Bitcoin (BTC-USD) surpassed $123,500 on Wednesday, climbing to a fresh record as institutional adoption and expectations of looser monetary policy drove the world’s largest token to new heights.
The cryptocurrency has gained 31% year-to-date and is up 60% from April’s market lows.
Inflows into spot exchange-traded funds, along with purchases from public companies copying the blueprint of software firm-turned-bitcoin juggernaut Strategy (MSTR) by adding bitcoin to their balance sheets, have been key drivers of this year’s token rally.
Strategists also point to the Trump administration’s pro-crypto stance as a major catalyst.
“The administration is pushing crypto. They are pushing bitcoin. Bitcoin is the lead dog in the crypto market,” Tom Essaye, founder of Sevens Report Research, told Yahoo Finance earlier this week.
“So is it short-term a little frothy? Sure,” he added. “But longer term, there are some fundamental changes here that I think are bullish for it and we’ll send it much higher in the future.”
Last week, President Trump issued an executive order directing the Labor Department to explore allowing 401(k) plans to hold cryptocurrencies and other alternative assets, a move that could significantly expand retail access to crypto.

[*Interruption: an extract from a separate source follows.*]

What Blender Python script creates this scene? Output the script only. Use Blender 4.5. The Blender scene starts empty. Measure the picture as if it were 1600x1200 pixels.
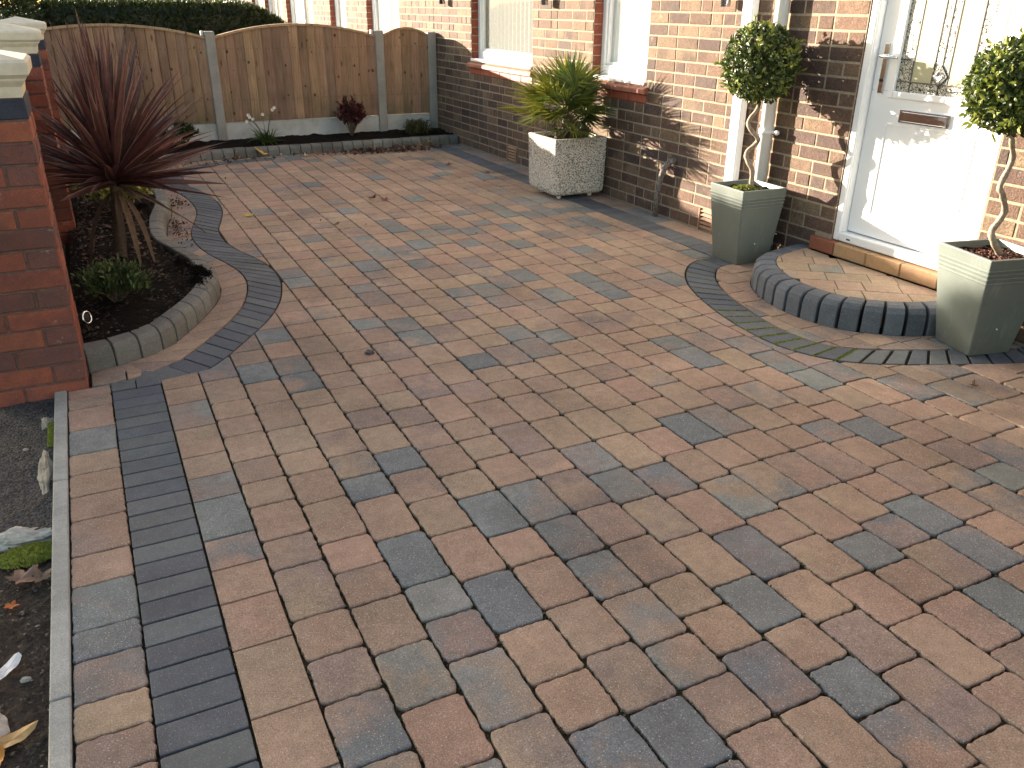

The price surge also comes as US equities have notched all-time records on expectations the Federal Reserve will cut interest rates in September, and that Trump’s next Fed chair pick will likely favor looser monetary policy.
Meanwhile ethereum (ETH-USD) prices rose to near record levels on Wednesday as Wall Street grows increasingly bullish on the world’s second-largest cryptocurrency by market cap.
Ethereum’s native token, ether jumped as much as 6% to hover above $4,700 per token, just shy of its 2021 record highs.
Companies have been adding ether to their balance sheets as a way to gain exposure to the tech infrastructure behind decentralized finance and digital assets, such as stablecoins.
This week Bitmine Immersion Technologies (BMNR), an ethereum treasury company, announced plans to sell up to another $20 billion worth of stock to boost its holdings of the cryptocurrency.
“We have stated multiple times we believe Ethereum is the biggest macro trade over the next 10-15 years,” Fundstrat head of research Tom Lee, who also serves as chairman of Bitmine, wrote in a note Wednesday.
Lee noted the majority of Wall Street crypto projects and stablecoins, or digital tokens backed by assets like the US dollar, are being built on the ethereum infrastructure.